Şu ahir ömrümde İstanbul'da Rembetika dinleyen taksici gördüm ya, sanırım ölsem de gam yemem. Radyoda Rosa Eskenazi, elimde son sayfalarını okuduğum "Demirci'nin Kızı", çantamda bir Fellini filmi... Pencereden akan trafiğe bakıyorum: Ben Ezgi Hanım, nasılım?
Gün boyunca şu küçük sehpam gözümde tütüyor. Zaman yavaş yavaş akıyor, nihayet bana ait dakikalar başlıyor.
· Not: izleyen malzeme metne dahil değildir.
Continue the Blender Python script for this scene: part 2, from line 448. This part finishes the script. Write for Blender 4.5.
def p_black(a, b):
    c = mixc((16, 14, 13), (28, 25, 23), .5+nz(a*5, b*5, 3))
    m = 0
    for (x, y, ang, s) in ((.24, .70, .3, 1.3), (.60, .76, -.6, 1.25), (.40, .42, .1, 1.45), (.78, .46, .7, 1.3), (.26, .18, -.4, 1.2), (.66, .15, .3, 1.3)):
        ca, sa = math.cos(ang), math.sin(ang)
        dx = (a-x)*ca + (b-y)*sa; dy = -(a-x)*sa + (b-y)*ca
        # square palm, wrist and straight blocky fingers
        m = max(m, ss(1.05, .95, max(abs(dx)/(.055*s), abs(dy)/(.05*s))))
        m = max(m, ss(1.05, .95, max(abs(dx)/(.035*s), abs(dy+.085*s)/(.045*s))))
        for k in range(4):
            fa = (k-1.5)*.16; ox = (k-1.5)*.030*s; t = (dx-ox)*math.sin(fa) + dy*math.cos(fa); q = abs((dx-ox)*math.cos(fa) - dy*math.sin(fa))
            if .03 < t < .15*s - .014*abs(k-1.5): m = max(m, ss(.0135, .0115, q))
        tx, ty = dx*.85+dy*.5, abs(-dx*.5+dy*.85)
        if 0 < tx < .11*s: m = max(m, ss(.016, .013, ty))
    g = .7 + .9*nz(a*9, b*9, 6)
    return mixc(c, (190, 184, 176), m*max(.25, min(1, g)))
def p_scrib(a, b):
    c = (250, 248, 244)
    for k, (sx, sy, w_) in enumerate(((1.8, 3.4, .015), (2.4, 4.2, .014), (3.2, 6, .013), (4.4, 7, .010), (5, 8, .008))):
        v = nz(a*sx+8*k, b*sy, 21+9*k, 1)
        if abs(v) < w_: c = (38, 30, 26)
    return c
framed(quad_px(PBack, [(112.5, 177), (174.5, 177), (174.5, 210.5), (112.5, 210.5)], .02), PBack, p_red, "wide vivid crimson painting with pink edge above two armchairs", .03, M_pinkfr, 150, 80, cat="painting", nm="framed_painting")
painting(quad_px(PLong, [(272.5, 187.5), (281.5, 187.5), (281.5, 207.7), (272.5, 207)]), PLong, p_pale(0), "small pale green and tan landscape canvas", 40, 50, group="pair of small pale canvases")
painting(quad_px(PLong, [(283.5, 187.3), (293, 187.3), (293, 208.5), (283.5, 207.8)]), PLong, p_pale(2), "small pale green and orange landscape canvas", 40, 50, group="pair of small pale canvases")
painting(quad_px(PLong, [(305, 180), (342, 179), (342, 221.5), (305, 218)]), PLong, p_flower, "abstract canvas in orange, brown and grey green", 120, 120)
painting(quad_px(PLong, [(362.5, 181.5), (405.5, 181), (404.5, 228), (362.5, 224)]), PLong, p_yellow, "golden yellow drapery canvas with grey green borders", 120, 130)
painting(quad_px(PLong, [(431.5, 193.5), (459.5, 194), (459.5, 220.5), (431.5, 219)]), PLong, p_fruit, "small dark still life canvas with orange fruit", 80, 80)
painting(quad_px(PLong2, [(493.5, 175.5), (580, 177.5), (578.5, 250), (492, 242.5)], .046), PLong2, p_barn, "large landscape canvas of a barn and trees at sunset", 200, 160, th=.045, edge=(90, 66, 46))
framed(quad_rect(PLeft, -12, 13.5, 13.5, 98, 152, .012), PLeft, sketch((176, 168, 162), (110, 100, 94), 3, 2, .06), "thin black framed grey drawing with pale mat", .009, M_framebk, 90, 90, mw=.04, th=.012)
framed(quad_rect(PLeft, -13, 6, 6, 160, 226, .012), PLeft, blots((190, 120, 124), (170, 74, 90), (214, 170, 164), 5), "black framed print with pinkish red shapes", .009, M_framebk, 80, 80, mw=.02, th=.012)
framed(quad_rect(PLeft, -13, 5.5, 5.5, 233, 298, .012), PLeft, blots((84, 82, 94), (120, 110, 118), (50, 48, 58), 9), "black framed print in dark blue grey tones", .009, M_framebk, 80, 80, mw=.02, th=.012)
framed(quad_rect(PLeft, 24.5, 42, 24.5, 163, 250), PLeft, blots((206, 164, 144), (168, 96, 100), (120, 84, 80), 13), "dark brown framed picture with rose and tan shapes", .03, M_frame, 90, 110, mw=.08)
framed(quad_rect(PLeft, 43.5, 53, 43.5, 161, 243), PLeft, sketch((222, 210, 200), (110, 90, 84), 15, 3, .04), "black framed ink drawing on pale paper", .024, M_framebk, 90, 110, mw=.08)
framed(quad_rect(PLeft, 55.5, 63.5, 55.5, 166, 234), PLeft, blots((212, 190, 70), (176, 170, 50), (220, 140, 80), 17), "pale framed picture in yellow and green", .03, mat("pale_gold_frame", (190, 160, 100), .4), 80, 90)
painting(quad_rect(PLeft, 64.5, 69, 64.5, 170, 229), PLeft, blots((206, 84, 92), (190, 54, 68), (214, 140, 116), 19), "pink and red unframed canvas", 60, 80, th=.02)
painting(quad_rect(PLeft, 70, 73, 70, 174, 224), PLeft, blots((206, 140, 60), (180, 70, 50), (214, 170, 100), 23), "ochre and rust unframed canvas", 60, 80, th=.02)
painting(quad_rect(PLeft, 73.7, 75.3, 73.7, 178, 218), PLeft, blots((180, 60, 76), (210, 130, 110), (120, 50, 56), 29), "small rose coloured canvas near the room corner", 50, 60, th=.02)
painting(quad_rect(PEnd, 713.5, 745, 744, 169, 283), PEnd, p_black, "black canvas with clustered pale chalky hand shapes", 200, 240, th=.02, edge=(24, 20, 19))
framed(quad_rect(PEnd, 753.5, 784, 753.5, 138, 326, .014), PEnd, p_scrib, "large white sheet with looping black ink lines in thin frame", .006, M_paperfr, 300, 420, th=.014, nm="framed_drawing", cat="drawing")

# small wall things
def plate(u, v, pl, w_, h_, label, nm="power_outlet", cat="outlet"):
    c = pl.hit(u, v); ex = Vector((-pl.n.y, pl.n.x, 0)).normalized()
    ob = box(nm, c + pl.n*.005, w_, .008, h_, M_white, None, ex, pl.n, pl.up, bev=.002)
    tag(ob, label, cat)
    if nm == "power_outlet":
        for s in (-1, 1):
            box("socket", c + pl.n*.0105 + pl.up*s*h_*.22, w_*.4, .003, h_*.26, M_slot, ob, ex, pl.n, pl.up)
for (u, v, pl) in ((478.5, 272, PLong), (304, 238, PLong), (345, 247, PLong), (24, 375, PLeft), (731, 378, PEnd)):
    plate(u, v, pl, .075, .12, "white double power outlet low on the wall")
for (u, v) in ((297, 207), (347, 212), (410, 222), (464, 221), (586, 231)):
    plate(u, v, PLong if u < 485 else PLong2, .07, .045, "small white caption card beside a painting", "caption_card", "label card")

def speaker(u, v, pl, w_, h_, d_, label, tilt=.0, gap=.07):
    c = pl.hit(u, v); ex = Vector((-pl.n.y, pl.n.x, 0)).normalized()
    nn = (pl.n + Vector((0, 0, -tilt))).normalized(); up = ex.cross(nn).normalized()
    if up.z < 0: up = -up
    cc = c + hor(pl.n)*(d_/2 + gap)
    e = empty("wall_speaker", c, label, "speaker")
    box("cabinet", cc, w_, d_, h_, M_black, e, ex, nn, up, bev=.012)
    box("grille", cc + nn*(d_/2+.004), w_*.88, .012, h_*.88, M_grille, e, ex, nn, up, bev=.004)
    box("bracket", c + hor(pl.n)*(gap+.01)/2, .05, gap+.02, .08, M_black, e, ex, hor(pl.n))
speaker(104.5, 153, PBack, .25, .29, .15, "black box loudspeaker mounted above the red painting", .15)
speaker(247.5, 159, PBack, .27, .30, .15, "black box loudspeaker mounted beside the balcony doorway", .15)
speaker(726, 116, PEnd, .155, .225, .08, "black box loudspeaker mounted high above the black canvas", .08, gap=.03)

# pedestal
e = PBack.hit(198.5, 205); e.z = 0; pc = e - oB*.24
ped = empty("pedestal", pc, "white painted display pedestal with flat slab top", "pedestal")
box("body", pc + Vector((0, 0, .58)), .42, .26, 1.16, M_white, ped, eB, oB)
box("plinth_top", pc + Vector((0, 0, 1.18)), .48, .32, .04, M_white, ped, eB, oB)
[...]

Sabah ve akşam deniz otobüsünde okuduğum 20'şer sayfa, gün arasında bir nefeslik kaçmalar... Sırf fona uysun diye fünikülerde "Tunnel Visions" dinlemekler, metro karanlığına dalmadan önce saniyelerle ölçülen bir sürede (!) denize bakmaklar, Pıtırcık'lar, Red Kit'ler, Küçük Prens'ler, limonatalar, hep aynı ya da benzer yemekler... Sinemaya gitmeyeli ne kadar oldu? DVD formatın dışına çık(a)maz oldum.
Dikkat, Bayık Çıkabiler!
Ben Ezgi Hanım, nasılım? Bugünlerde az biraz kendimden baymış hallerdeyim, yağmur yağsın diye beklemedeyim, selam ederim.